> **Data extract**:
========================

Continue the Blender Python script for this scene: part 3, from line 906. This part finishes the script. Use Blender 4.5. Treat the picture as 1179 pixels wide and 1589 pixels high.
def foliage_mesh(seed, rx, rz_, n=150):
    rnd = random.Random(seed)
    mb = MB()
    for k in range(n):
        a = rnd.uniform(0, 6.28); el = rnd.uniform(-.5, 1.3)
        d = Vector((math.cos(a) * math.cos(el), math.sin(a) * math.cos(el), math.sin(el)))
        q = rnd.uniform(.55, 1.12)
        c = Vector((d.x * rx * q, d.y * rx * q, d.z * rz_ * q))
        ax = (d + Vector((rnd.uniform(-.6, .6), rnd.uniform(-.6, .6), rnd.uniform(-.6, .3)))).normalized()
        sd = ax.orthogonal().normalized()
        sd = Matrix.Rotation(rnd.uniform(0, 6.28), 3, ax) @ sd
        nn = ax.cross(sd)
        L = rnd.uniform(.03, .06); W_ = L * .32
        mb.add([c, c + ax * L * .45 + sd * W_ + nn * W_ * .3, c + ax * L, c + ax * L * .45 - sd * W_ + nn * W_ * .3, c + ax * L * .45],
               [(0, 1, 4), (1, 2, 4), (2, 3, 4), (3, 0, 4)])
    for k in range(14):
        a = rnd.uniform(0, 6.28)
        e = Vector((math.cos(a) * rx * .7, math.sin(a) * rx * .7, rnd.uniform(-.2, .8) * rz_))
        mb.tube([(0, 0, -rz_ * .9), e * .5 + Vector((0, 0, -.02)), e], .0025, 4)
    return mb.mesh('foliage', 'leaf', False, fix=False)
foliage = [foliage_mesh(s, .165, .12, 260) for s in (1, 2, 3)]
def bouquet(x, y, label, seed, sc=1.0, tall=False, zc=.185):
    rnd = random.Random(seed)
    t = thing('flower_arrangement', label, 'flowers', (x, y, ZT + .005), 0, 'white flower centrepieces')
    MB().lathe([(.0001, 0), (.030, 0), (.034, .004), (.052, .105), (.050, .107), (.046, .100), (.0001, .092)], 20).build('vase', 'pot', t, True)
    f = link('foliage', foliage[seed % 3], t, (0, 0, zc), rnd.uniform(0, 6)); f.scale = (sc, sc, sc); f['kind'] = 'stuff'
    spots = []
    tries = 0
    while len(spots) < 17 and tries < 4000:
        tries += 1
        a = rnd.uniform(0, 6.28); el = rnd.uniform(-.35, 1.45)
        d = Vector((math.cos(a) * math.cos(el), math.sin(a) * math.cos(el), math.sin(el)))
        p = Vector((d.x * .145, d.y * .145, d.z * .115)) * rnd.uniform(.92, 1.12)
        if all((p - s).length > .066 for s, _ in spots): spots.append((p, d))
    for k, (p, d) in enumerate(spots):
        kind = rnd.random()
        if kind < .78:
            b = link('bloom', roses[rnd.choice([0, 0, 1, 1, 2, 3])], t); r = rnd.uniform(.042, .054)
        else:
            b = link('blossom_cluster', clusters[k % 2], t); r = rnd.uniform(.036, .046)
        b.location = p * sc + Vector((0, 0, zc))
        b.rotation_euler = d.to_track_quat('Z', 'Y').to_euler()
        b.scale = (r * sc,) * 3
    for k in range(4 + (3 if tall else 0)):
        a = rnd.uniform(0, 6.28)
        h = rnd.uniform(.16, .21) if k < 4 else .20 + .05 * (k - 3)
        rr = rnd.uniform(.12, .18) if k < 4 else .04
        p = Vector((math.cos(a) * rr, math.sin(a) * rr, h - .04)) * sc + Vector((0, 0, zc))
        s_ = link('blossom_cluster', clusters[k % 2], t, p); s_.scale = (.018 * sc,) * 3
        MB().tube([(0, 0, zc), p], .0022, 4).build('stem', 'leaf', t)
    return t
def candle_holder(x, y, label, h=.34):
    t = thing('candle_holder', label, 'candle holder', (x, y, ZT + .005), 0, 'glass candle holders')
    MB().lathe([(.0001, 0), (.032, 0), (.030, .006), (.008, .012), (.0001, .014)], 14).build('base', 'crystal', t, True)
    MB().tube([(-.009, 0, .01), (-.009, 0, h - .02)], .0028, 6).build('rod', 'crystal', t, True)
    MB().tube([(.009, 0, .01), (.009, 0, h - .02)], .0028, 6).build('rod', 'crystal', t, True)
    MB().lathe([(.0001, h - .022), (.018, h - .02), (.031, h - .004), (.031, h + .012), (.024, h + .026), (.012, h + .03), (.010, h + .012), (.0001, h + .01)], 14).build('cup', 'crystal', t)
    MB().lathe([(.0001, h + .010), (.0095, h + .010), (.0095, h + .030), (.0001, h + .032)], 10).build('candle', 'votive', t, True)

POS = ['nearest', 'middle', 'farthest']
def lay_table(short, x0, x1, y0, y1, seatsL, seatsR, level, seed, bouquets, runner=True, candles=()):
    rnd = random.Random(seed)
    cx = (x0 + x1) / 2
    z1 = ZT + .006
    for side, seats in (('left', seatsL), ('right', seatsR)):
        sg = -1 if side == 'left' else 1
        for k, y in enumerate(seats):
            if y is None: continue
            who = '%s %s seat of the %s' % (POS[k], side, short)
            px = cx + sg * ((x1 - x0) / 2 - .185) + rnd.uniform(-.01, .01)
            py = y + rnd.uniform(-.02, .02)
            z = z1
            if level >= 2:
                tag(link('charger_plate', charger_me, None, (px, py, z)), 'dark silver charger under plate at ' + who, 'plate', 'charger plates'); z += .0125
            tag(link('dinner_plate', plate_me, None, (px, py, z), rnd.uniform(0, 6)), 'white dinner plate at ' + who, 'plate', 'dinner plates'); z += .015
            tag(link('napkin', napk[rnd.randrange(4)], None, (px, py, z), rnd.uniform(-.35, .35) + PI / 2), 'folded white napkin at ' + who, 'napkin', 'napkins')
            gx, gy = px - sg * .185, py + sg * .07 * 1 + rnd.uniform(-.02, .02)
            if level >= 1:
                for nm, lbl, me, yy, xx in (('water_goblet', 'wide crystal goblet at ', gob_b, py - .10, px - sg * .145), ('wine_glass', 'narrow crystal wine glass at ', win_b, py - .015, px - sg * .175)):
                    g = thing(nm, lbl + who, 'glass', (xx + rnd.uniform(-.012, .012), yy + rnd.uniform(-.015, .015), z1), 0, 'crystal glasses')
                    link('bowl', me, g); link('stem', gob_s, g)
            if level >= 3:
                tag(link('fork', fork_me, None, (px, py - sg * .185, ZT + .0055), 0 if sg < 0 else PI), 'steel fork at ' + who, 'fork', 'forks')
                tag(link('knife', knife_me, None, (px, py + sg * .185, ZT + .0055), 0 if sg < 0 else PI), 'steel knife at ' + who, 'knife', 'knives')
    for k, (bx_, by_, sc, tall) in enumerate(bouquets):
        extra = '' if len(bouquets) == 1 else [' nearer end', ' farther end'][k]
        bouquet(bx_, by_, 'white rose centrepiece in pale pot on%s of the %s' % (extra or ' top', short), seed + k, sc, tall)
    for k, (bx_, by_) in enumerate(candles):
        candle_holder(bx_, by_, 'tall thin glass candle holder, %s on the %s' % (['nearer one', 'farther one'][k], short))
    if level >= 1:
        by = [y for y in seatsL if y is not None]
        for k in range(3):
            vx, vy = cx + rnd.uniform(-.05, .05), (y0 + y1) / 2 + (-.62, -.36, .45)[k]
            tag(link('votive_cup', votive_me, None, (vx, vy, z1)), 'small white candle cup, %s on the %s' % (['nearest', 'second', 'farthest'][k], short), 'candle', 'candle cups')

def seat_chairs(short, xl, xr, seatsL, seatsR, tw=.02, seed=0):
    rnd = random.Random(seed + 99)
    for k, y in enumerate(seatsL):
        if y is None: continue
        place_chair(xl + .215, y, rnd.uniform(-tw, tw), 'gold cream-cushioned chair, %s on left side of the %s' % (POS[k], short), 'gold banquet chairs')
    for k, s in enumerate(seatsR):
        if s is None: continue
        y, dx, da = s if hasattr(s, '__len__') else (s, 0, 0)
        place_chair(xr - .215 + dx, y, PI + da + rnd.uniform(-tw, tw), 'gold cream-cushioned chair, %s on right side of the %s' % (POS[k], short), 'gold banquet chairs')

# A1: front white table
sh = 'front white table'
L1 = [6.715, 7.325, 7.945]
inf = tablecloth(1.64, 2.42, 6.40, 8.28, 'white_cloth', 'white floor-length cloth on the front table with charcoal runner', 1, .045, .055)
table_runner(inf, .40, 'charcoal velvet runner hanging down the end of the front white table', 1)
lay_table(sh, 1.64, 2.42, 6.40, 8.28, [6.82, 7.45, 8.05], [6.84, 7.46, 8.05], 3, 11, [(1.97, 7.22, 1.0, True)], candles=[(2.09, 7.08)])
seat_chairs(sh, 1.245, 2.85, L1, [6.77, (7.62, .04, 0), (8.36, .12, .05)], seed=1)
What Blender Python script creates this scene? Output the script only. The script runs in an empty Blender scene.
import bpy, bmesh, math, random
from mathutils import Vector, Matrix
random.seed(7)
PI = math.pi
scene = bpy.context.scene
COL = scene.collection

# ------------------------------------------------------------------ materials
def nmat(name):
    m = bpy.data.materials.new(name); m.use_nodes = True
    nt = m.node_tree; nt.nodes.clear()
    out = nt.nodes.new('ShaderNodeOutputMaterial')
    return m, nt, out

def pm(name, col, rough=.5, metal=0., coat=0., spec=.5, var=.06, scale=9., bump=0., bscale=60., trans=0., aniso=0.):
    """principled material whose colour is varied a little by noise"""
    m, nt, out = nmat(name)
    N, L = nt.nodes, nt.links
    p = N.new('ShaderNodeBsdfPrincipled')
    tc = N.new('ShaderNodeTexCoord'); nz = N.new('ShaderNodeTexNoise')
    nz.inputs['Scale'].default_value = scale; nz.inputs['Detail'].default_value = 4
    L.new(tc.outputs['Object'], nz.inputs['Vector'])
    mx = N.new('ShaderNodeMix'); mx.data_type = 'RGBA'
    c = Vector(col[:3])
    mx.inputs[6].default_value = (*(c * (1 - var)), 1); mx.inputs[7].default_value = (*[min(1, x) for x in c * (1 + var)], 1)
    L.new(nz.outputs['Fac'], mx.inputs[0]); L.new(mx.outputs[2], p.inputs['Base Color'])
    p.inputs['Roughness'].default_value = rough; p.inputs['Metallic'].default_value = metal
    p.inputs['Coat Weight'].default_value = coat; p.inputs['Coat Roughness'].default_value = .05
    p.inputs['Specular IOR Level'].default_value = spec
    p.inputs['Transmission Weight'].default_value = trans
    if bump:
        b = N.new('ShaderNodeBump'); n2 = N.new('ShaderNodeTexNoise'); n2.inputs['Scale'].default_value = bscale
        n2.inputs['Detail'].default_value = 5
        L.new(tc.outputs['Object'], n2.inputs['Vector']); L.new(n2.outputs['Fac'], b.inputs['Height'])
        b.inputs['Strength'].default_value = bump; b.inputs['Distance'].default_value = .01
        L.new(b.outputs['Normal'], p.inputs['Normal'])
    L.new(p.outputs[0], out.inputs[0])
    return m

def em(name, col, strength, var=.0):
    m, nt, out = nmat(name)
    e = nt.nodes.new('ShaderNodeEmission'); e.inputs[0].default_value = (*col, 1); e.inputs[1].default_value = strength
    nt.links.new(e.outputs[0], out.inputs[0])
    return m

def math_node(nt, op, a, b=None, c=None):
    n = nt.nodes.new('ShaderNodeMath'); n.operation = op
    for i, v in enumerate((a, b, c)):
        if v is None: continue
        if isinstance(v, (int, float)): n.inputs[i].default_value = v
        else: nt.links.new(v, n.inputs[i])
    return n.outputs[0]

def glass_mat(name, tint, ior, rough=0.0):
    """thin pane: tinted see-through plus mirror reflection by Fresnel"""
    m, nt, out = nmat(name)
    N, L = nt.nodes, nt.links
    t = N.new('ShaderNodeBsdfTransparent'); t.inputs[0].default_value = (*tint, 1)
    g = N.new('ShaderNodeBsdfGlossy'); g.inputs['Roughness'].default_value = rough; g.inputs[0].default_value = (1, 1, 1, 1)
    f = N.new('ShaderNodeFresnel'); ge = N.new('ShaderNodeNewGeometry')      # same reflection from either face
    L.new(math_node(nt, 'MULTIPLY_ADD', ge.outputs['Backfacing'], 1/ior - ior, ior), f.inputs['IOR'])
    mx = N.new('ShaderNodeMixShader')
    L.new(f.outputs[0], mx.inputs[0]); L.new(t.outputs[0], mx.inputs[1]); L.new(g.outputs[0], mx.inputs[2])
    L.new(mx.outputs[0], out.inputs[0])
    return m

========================

> **Requirement**:
Return only the stretch of the material above from the line holding "What Blender Python" through the line holding "return m, nt, out", copied exactly.

> **Task output**:
What Blender Python script creates this scene? Output the script only. The script runs in an empty Blender scene.
import bpy, bmesh, math, random
from mathutils import Vector, Matrix
random.seed(7)
PI = math.pi
scene = bpy.context.scene
COL = scene.collection

# ------------------------------------------------------------------ materials
def nmat(name):
    m = bpy.data.materials.new(name); m.use_nodes = True
    nt = m.node_tree; nt.nodes.clear()
    out = nt.nodes.new('ShaderNodeOutputMaterial')
    return m, nt, out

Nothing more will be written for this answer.